According to general relativity, the remnant of a binary black hole merger should be a perturbed Kerr black hole. Perturbed Kerr black holes emit "ringdown" radiation which is well described by a superposition of quasinormal modes, with frequencies and damping times that depend only on the mass and spin of the remnant. The observation of gravitational radiation emitted by black hole mergers might finally provide direct evidence of black holes with the same certainty as, say, the 21 cm line identifies interstellar hydrogen. I will review the current status of this "black hole spectroscopy" program.
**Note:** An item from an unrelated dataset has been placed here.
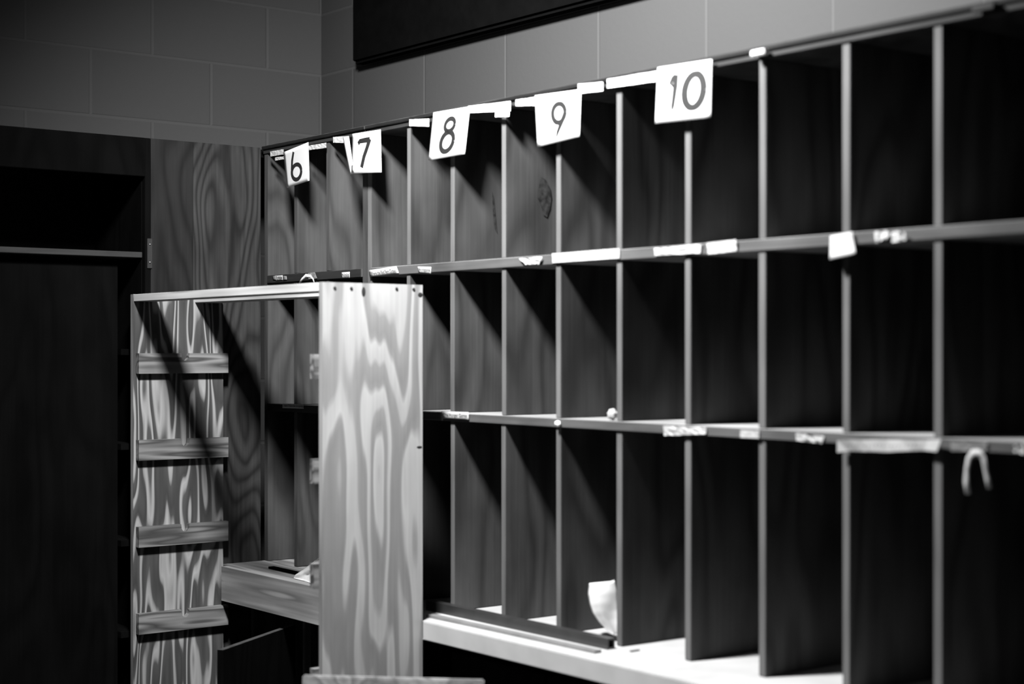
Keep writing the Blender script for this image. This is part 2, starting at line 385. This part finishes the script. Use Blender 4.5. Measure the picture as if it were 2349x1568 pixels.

I will focus on two important open issues: (1) Is the waveform well described by linear black hole perturbation theory? (2) What is the current observational status of black hole spectroscopy?

报告人简介: 12916

Emanuele Berti is a professor at Johns Hopkins University, Maryland. He is a theorist whose research interests include black holes, neutron stars, gravitational-wave astronomy, and astrophysical tests of general relativity. Berti obtained his Ph.D. at the Sapienza University of Rome in 2002 with a thesis supervised by Valeria Ferrari. He was a postdoctoral fellow at the Aristotle University of Thessaloniki in Greece, the Institute of Astrophysics in Paris, Washington University in St. Louis, Missouri, and NASA’s Jet Propulsion Laboratory in California. In 2009 he joined the faculty at the University of Mississippi. He moved to Baltimore in 2018. Berti is a Fellow and current President of the International Society on General Relativity and Gravitation. He is also a Fellow of the American Physical Society (APS), a former Chair of its Division of Gravitational Physics, a Divisional Associate Editor in Gravitational Physics for Physical Review Letters, and the recipient of the 2023 APS Richard A. Isaacson Award in Gravitational-Wave Science. He serves the gravitational-wave community as a member of the LISA Science Group, of NASA's U.S. LISA Study Team, and of the Cosmic Explorer Scientific Advisory Committee. He has coauthored over 200 refereed papers.